= EXERCISE PROMPT =
Output the lines that follow exactly as they are.

------------

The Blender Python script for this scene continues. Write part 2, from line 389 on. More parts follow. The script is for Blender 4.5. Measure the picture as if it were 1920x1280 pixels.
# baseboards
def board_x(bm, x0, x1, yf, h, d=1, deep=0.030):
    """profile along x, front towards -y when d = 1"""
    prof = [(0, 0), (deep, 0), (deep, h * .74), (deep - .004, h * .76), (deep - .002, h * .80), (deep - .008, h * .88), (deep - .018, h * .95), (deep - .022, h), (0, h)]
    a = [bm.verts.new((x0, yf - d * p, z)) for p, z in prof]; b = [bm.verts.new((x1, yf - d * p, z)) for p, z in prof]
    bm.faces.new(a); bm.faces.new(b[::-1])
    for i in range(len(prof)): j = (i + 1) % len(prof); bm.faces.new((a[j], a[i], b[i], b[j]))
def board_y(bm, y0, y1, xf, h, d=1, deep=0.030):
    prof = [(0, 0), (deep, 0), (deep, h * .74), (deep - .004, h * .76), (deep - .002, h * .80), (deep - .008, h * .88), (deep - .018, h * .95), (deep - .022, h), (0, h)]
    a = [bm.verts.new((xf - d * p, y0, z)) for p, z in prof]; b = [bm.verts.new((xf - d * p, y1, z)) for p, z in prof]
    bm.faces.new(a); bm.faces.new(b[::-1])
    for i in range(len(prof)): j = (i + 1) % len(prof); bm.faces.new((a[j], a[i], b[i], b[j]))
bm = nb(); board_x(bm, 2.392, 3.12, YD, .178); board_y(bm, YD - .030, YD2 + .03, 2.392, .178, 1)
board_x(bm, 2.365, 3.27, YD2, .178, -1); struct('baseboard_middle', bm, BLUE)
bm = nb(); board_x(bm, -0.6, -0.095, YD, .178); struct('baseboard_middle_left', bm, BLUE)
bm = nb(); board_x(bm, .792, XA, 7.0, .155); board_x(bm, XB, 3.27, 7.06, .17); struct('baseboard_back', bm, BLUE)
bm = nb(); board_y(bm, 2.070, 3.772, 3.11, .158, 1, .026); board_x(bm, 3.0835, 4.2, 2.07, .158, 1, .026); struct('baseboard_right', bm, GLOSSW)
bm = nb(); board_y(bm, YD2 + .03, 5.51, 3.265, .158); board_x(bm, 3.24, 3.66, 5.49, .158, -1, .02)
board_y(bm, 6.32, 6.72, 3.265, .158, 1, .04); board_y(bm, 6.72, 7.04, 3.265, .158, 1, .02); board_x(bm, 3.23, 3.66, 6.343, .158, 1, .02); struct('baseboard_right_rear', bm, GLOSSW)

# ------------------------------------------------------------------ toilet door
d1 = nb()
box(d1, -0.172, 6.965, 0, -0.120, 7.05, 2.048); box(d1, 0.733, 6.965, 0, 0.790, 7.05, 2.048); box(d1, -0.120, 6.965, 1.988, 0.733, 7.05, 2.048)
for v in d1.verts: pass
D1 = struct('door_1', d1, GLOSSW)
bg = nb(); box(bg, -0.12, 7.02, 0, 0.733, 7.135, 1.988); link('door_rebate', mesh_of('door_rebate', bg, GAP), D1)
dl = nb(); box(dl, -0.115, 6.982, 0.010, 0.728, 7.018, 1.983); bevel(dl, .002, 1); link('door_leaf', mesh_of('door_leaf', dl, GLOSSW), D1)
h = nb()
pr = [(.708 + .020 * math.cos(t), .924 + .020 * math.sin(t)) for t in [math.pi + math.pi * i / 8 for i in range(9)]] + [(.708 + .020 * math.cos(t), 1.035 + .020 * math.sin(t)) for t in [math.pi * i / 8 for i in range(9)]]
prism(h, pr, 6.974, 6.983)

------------

= RESPONSE TO THIS EXERCISE =
The Blender Python script for this scene continues. Write part 2, from line 389 on. More parts follow. The script is for Blender 4.5. Measure the picture as if it were 1920x1280 pixels.
# baseboards
def board_x(bm, x0, x1, yf, h, d=1, deep=0.030):
    """profile along x, front towards -y when d = 1"""
    prof = [(0, 0), (deep, 0), (deep, h * .74), (deep - .004, h * .76), (deep - .002, h * .80), (deep - .008, h * .88), (deep - .018, h * .95), (deep - .022, h), (0, h)]
    a = [bm.verts.new((x0, yf - d * p, z)) for p, z in prof]; b = [bm.verts.new((x1, yf - d * p, z)) for p, z in prof]
    bm.faces.new(a); bm.faces.new(b[::-1])
    for i in range(len(prof)): j = (i + 1) % len(prof); bm.faces.new((a[j], a[i], b[i], b[j]))
def board_y(bm, y0, y1, xf, h, d=1, deep=0.030):
    prof = [(0, 0), (deep, 0), (deep, h * .74), (deep - .004, h * .76), (deep - .002, h * .80), (deep - .008, h * .88), (deep - .018, h * .95), (deep - .022, h), (0, h)]
    a = [bm.verts.new((xf - d * p, y0, z)) for p, z in prof]; b = [bm.verts.new((xf - d * p, y1, z)) for p, z in prof]
    bm.faces.new(a); bm.faces.new(b[::-1])
    for i in range(len(prof)): j = (i + 1) % len(prof); bm.faces.new((a[j], a[i], b[i], b[j]))
bm = nb(); board_x(bm, 2.392, 3.12, YD, .178); board_y(bm, YD - .030, YD2 + .03, 2.392, .178, 1)
board_x(bm, 2.365, 3.27, YD2, .178, -1); struct('baseboard_middle', bm, BLUE)
bm = nb(); board_x(bm, -0.6, -0.095, YD, .178); struct('baseboard_middle_left', bm, BLUE)
bm = nb(); board_x(bm, .792, XA, 7.0, .155); board_x(bm, XB, 3.27, 7.06, .17); struct('baseboard_back', bm, BLUE)
bm = nb(); board_y(bm, 2.070, 3.772, 3.11, .158, 1, .026); board_x(bm, 3.0835, 4.2, 2.07, .158, 1, .026); struct('baseboard_right', bm, GLOSSW)
bm = nb(); board_y(bm, YD2 + .03, 5.51, 3.265, .158); board_x(bm, 3.24, 3.66, 5.49, .158, -1, .02)
board_y(bm, 6.32, 6.72, 3.265, .158, 1, .04); board_y(bm, 6.72, 7.04, 3.265, .158, 1, .02); board_x(bm, 3.23, 3.66, 6.343, .158, 1, .02); struct('baseboard_right_rear', bm, GLOSSW)

# ------------------------------------------------------------------ toilet door
d1 = nb()
box(d1, -0.172, 6.965, 0, -0.120, 7.05, 2.048); box(d1, 0.733, 6.965, 0, 0.790, 7.05, 2.048); box(d1, -0.120, 6.965, 1.988, 0.733, 7.05, 2.048)
for v in d1.verts: pass
D1 = struct('door_1', d1, GLOSSW)
bg = nb(); box(bg, -0.12, 7.02, 0, 0.733, 7.135, 1.988); link('door_rebate', mesh_of('door_rebate', bg, GAP), D1)
dl = nb(); box(dl, -0.115, 6.982, 0.010, 0.728, 7.018, 1.983); bevel(dl, .002, 1); link('door_leaf', mesh_of('door_leaf', dl, GLOSSW), D1)
h = nb()
pr = [(.708 + .020 * math.cos(t), .924 + .020 * math.sin(t)) for t in [math.pi + math.pi * i / 8 for i in range(9)]] + [(.708 + .020 * math.cos(t), 1.035 + .020 * math.sin(t)) for t in [math.pi * i / 8 for i in range(9)]]
prism(h, pr, 6.974, 6.983)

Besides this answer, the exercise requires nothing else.